Estoy en Fuengirola. Dejé Sevilla tras dos horas de viaje, un tren perdido y 15 euros malgastados. Justo hoy me dijo mi enigmática vecina que el que pierde el tren, nunca lo llega a coger, y por ello no llegará a su destino. Me ha dado miedo, ya que lo he aplicado a mi caso, pero supongo que tiene razón.

Anoche no tenía nada que hacer. Visité a unas amigas a casa de una de ellas, y recordé viejos tiempos a su lado. La conozco desde preescolar... podría decir que es la única persona que siempre ha estado a mi lado... pero sería mentira. Después del colegio, nos dejamos de hablar al distanciarnos, y por casualidades del destino, el verano pasado nos volvimos a reencontrar. Ahora somos inseparables. Son radicalmente distintas a mí, pero con poquísimas personas me siento mejor que con ellas. Tienen una forma de vivir tan agradable que hace sentir que nada puede ir mal, y si va, que se arreglará de la mejor manera.

Después de despedirme de ellas, me fui con mi moto. A dar mis clásicos largos paseos, de punta a punta del paseo marítimo, desde mi querido castillo hasta mi añorada roca, en torreblanca, donde ya el pavimento desaparece y la playa anuncia su pronto fin. Conduje por calles que nunca había pasado. Visité la acojedora guardería donde había pasado mis primeros años: pocos recuerdos perduran, pero en la mayoría, he de destacar que yo era el malo. Por lo visto era un pequeño diablillo. Acosaba a los demás... y ya ven. Algo pasó para que se cambiasen las tornas, y ahora sea yo el débil que recibe, incapaz de rebelarse. Pero tanto como yo he cambiado, ha cambiado la pequeña escuela. Abandonada, la maleza le ha ido ganando el terreno al suelo, las paredes se han tatuado de grietas, las ventanas han desaparecido y los colores han enmudecido. Quedan restos de algún asentamiento okupa, y algún que otro graffiti inconformista. Pero de la puerta cerrada con candado no pude pasar.


Luego de la desolada visión y de los intensos recuerdos, me dirigí a mi colegio. Salté la valla con facilidad, sin remordimiento y confiado, sintiéndome en mi casa. Aquella valla de gigantes infranqueable cuando era un renacuajo. Anoche paseé una media hora por entre los patios, bajo las columnas, a la sombra de los árboles. Me tumé en el suelo y contemplé las estrellas. Me refugié en mi rincón preferido. Lloré. Mi querido colegio Sohail.
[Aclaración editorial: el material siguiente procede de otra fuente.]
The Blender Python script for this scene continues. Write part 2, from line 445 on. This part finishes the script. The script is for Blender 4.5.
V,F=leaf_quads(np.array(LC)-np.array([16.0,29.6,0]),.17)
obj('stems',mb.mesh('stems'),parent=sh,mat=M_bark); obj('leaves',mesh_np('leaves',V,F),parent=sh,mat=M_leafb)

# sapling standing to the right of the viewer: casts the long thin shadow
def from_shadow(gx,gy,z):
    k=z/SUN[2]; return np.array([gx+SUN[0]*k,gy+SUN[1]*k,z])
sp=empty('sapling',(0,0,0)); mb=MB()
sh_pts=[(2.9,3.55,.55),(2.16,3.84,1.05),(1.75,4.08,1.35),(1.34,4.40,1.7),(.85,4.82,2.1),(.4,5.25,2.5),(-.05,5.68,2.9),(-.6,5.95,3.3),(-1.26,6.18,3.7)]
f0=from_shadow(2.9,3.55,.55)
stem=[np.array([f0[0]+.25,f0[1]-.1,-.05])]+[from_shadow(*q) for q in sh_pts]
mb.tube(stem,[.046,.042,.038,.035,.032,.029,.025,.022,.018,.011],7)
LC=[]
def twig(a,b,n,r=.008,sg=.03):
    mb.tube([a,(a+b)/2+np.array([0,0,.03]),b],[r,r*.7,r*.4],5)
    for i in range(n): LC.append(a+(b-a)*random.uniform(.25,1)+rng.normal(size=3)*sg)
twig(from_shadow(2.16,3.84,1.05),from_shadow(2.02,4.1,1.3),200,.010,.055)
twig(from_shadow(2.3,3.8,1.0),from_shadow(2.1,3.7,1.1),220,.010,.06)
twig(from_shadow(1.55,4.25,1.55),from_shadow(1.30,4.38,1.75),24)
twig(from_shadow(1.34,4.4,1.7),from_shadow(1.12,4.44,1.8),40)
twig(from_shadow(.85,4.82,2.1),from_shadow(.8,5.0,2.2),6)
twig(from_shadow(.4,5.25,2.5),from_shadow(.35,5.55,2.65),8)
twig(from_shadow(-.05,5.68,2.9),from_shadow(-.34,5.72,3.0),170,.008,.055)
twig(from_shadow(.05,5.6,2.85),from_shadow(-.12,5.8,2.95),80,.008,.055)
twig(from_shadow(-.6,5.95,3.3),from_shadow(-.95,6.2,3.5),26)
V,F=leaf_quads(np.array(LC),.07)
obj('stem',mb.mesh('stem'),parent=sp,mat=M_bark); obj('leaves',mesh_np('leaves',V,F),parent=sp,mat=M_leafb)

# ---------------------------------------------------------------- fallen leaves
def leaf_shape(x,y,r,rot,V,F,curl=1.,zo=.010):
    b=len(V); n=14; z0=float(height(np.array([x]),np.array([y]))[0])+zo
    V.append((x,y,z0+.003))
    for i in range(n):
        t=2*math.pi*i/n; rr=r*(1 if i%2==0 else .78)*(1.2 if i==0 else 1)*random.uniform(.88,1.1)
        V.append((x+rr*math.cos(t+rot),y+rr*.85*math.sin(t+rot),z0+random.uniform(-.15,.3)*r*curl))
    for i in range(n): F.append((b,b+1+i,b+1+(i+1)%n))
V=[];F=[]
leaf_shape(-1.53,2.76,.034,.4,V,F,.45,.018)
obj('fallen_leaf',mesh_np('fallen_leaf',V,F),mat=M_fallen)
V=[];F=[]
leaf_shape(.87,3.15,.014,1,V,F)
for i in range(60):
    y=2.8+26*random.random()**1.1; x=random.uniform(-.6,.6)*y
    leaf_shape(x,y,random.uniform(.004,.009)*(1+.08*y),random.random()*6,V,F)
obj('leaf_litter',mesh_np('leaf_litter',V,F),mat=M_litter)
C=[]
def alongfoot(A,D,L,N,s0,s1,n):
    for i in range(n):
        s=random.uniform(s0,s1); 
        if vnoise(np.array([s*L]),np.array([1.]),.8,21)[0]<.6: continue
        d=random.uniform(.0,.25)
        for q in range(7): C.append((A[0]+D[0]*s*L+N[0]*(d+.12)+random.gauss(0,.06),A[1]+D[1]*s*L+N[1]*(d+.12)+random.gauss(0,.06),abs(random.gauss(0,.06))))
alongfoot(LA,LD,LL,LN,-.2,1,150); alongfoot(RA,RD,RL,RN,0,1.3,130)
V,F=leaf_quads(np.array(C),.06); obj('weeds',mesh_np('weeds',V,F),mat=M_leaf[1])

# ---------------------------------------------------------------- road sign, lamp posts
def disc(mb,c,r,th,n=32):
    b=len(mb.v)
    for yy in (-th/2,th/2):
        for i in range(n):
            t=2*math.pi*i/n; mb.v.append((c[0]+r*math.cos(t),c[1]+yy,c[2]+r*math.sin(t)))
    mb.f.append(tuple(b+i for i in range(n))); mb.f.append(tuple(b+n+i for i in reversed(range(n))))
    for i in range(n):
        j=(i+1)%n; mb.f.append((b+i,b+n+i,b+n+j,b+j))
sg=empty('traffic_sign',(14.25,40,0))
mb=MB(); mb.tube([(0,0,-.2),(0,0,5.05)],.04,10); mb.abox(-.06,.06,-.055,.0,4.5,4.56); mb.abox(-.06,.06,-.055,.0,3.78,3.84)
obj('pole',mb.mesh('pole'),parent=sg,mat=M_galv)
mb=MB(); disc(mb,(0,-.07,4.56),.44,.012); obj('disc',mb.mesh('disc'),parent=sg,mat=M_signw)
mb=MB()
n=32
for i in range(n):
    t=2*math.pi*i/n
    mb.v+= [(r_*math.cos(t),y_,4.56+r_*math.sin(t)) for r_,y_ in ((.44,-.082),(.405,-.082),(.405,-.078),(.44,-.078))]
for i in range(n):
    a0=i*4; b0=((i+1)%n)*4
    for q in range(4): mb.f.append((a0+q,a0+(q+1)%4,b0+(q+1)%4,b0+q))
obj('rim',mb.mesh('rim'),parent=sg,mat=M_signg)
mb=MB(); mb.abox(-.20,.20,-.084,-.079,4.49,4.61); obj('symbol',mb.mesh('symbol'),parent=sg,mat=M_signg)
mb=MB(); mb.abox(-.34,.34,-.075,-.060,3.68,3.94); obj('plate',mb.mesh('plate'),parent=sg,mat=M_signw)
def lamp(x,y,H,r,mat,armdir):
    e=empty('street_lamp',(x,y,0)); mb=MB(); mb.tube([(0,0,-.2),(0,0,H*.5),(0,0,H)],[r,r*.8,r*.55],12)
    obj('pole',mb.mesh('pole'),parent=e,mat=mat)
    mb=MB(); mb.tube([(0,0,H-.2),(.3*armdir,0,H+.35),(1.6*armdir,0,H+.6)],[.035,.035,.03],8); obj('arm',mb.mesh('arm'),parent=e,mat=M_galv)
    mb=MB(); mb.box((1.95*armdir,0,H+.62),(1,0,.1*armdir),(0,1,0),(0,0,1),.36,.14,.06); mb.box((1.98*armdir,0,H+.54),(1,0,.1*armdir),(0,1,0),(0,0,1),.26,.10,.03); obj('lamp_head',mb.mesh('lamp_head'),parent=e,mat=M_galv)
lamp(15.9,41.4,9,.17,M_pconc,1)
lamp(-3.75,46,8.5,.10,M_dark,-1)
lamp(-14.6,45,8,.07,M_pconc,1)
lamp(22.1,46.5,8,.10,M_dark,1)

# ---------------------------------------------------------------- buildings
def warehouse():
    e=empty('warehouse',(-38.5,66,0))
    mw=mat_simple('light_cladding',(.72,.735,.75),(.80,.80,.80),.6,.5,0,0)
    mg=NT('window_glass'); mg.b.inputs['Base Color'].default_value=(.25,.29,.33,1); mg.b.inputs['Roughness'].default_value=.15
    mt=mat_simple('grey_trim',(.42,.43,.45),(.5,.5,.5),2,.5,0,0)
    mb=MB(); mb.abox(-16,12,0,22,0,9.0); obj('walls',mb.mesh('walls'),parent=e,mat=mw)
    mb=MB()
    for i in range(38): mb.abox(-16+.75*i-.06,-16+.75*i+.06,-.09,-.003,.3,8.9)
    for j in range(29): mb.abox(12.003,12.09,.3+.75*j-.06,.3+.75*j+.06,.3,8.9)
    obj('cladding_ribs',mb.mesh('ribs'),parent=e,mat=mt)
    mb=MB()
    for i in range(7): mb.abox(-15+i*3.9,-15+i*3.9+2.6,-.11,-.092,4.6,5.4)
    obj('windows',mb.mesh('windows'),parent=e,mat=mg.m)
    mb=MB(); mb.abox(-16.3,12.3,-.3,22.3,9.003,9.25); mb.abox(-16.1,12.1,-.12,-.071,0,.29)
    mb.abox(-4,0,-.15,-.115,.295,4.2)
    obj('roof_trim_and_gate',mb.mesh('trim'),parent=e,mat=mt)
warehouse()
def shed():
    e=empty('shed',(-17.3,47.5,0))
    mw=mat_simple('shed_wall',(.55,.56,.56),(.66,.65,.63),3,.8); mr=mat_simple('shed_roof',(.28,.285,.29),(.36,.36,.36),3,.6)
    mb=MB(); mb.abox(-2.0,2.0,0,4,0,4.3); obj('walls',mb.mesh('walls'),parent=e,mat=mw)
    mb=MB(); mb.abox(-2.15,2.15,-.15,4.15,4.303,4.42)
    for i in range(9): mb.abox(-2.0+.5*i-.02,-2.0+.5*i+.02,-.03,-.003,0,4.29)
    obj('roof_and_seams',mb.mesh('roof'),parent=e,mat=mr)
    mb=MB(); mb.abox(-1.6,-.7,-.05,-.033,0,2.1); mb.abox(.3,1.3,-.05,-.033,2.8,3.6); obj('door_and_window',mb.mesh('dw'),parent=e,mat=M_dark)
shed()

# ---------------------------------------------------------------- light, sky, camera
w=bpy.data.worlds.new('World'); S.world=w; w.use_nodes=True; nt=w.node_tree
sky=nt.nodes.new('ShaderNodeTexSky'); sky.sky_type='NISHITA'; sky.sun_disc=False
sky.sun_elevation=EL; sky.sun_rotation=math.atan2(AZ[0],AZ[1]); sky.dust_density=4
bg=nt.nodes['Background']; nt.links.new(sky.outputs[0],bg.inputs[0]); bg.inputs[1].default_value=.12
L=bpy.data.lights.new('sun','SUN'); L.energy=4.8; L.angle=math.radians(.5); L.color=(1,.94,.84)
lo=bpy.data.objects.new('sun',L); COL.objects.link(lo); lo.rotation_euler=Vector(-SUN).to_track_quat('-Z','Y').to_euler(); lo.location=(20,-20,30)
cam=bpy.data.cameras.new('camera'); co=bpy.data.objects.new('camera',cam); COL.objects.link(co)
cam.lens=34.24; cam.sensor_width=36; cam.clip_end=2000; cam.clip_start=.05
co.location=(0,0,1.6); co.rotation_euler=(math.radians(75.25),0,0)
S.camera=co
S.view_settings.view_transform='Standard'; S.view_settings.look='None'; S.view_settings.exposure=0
Mi odiado colegio Sohail. Los peores momentos viví allí, pero también las mejores cosas sentí. El primer amigo, que se fue al poco tiempo, y que jamás pudo ser reemplazado. Ahora vive en Inglaterra, estudiando arquitectura, con camisetas de DC y Volkom, y una novia rubia de sonrisa azulada. También el primer amor correspondido... una chica preciosa, de pelo dorado y ojos marinos, con un bello acento inglés. Y minutos despúés de la mágica declaración de amor eterno, el jarro de agua fría: esa misma tarde partía para Gran Bretaña. Ahora que lo pienso, puede que esas dos personas estén juntas. Casualidades más extrañas de tan dispares elementos se han conjugado.

Subí de nuevo sobre el muro, y volví en mi negra avispa a la playa. Volví a sentarme en el borde del paseo marítimo, a contemplar el mar, a oir cómo las olas rompían, inocentes, ajenas a todo.

Anoche viví intensamente la vida que me había tocado. Y no conseguí acostarme con una sonrisa en los labios.